バッハ (Johann Sebastian Bach) は音楽総監督(カントルーCantor)、教会音楽家、演奏者、聖歌隊指揮者など多彩な活動した作曲家です。特にライプツィヒ(Leipzig)の聖トーマス教会(St. Thomas Church)のカントルとしての活躍がめざましく、宗教曲、管弦楽器曲、協奏曲、室内楽曲、鍵盤楽器曲に膨大な作品を残しています。
バッハには自分の子供たちのために書いた曲も多いといわれます。たとえば、「アンア・マグダレーナのためのクラヴィア小曲集」「インヴェンション」「シンフォニア」「平均律」を含む「イギリス組曲」、「フランス組曲」、「イタリアン・コンチェルト」、「パルティータ」、「トッカータ」などで、それらの作品でバッハは対位法と云われる複数の旋律をそれぞれの独立性を保ちながら、互いに調和させて重ね合わせる技法を使っています。クラヴィア小曲集で知られる鍵盤楽器曲は今日のピアノの学習に欠かすことのできない重要な作品となっています。
「小フーガ」の愛称で親しまれているのが「フーガ ト短調 BWV 578」です。最初の4小節半のフーガ主題は、最も分かり易く親しみやすい旋律として名高いものです。各地の演奏会でしばしば演奏されています。この作品は4声フーガとして精密に構成されていて、伝統的な対位法を用いています。
対位法という技法は、イタリアの作曲家コレッリ(Arcangelo Corelli)の有名な作曲技法といわれ、模倣し合う2声のそれぞれに8つの音符が現れ、前半4音で一気に駆け上がったあと、後半4音で一息に駆け下りるという手法がみられます。

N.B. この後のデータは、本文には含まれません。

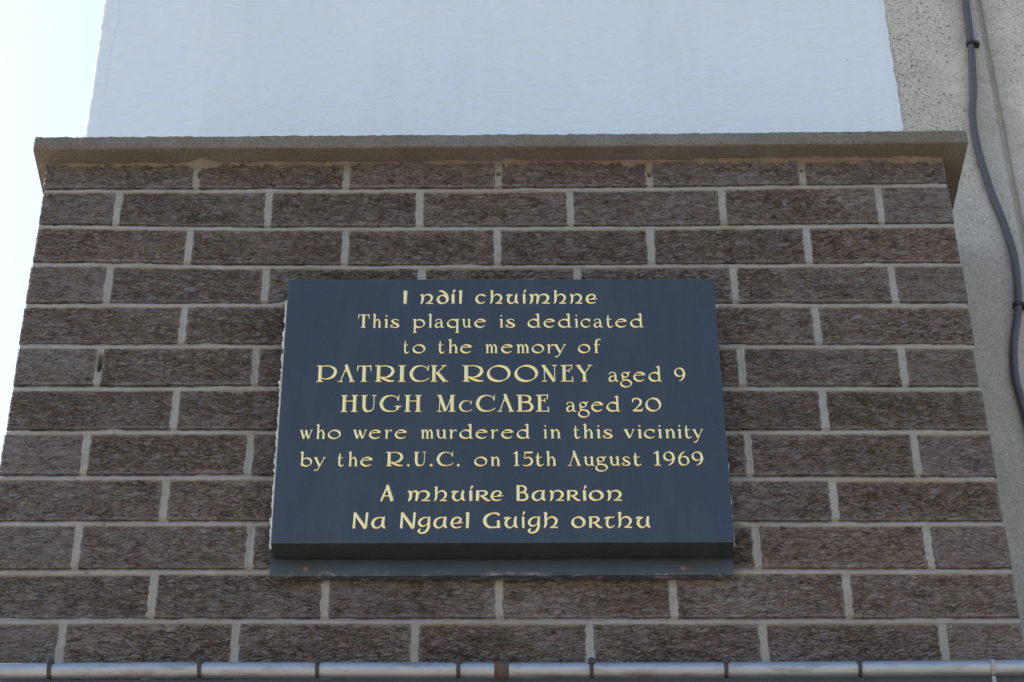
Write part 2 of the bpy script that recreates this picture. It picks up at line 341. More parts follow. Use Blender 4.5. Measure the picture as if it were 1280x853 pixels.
# ------------------------------------------------------------------ the brick pier
PW = 1.345
JX = {1: [.225, .4478, .6744, .8997, 1.1287], 2: [.1126, .3349, .558, .7805, 1.0057, 1.2387], 3: [.224, .4511, .6724, .8963, 1.125],
      4: [.1138, .3393, .5625, .7875, 1.013, 1.2415], 5: [.2271, .45, .675, .9, 1.125], 6: [.1154, .3341, .5625, .7875, 1.0125, 1.2397],
      7: [.2281, .45, .675, .9, 1.1213], 8: [.1124, .335, .5625, .7875, 1.0125, 1.24], 9: [.2263, .45, .675, .9, 1.1213],
      10: [.1171, .3455, .5625, .7875, 1.0125, 1.2395], 11: [.2233, .4466, .6723, .8986, 1.1249], 12: [.1129, .3349, .564, .7883, 1.0113, 1.2421],
      13: [.225, .45, .675, .9, 1.125]}
BED = {0: ([0, 1.345], [-.0245, -.0165]), 1: ([.1, .45, .67, .9, 1.3], [-.0032, -.0031, -.0024, -.0003, .0066]), 2: ([.06, .34, .7, .9, 1.28], [.0014, -.0038, -.0022, -.0022, .0024]),
       3: ([.07, .28, .5, .7, .88, 1.27], [.0036, -.0008, -.0026, -.0019, -.0011, .0011]), 4: ([.13, 1.26], [.0025, .0004]), 5: ([.2, 1.26], [.002, 0]), 6: ([.2, 1.26], [.0028, 0]),
       7: ([.23, 1.14], [.0025, 0]), 8: ([.22, 1.24], [.0014, -.0036]), 9: ([.22, 1.16], [.0024, -.0015]), 10: ([.23, 1.25], [.0012, -.0013]), 11: ([.23, .79, 1.15], [.001, -.0014, -.002])}
def bedz(k, x):
    x = np.asarray(x, float)
    d = np.interp(x, *BED[k]) if k in BED else np.zeros_like(x)
    return -.075*k*(k > 0)+d+(.0006*noise(x*9, x*0+k*3.3) if k else 0)
HJ = .0056; VJ = .0046
def brick_patch(ulen, vlen, seed, step, rough=1.0):
    """height field of one rustic brick face: u along, v up, h outwards; the outer ring is the skirt"""
    nu, nv = max(6, int(ulen/step*.75)), max(6, int(vlen/step*2.1))
    u = np.concatenate([[0], np.linspace(0, ulen, nu), [ulen]]); v = np.concatenate([[0], np.linspace(0, vlen, nv), [vlen]])
    U, Vv = np.meshgrid(u, v)
    ou, ov = seed*3.713, seed*1.917
    a, b = U+ou, Vv+ov
    wv = b+.0015*noise(a*55, b*60, 1)+.0009*noise(a*150, b*120, 2)
    def flakes(fu, fv, k, A_):                               # bark-like flakes: each swells towards its lower lip, then steps back in
        ph = wv*fv+1.1*noise(a*fu, b*fv*.28, k)+.5*noise(a*fu*2.6, b*fv*.6, k+1)
        f = ph-np.floor(ph)
        saw = np.where(f < .10, f/.10, (1-(f-.10)/.90)**1.3)
        return A_*saw*np.clip(.5+1.1*noise(a*fu*1.3, b*fv*.5, k+2), 0, 1.2)
    n1 = noise(a*36, wv*150, 3); n3 = noise(a*24, wv*110, 5)
    cr = .0030*np.exp(-(n1/.12)**2)+.0034*np.exp(-(n3/.07)**2)
    strength = .55+.45*np.clip(.5+.9*noise(a*9, b*12, 6), 0, 1)
    h = flakes(52, 175, 61, .0052)+flakes(95, 310, 71, .0032)-.0056+.0009*noise(a*14, b*20, 9)+.0004*noise(a*240, b*300, 8)-cr
    h = (h+.0012)*strength*rough-.0012
    e = .0014*noise(a*50, b*60, 10)+.0010*noise(a*190, b*190, 11)
    R = .0050
    du = np.full_like(U, 1.)
    if True: du = np.minimum(np.minimum(U, ulen-U), np.minimum(Vv, vlen-Vv))+e*.9
    t = np.clip(1-du/R, 0, 1)
    h = h*(1-.85*t)-.0012*t-R*.6*(1-np.sqrt(np.maximum(0, 1-t**2)))
    h[0, :] = h[-1, :] = -.009; h[:, 0] = h[:, -1] = -.015
    return U, Vv, h
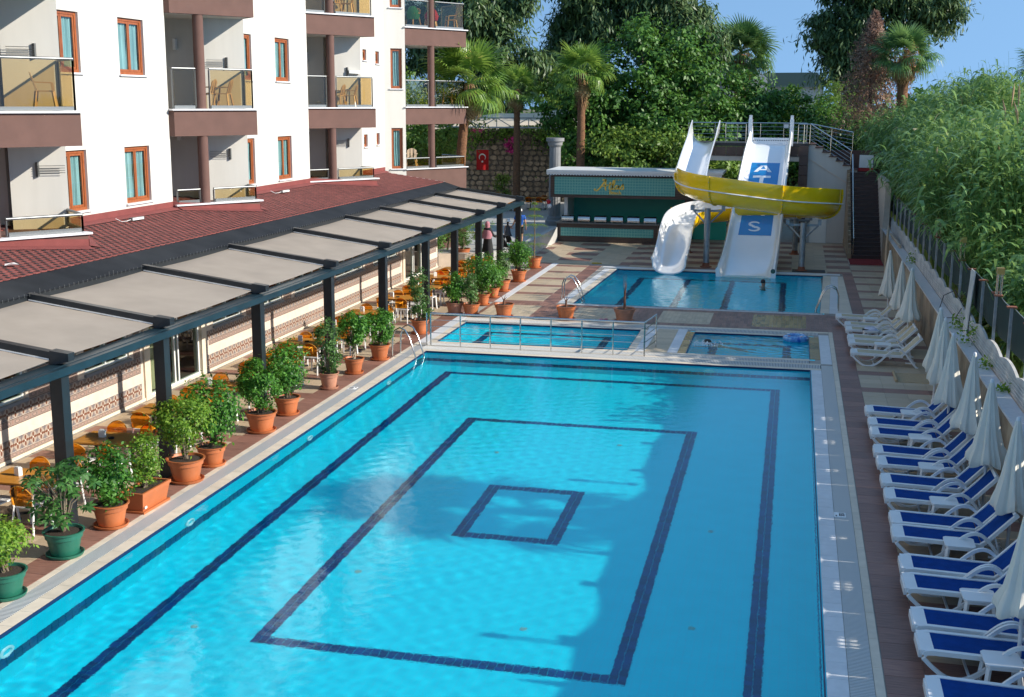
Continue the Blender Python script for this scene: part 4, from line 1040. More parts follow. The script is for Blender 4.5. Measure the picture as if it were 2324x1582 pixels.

「小フーガ」の愛称が付くのは、「トッカータとフーガニ短調」が余りにも壮麗で広く知られていること、四分弱の曲の長さから、この名が付いたようです。
この曲は、1965年に札幌ユースセンタールーテル教会に設置された北海道で最初のパイプオルガンの献納式のプログラムに入っていました。「トッカータとフーガニ短調」も演奏されました。東京芸術大学の教授であった秋元道雄というオルガニストを招きました。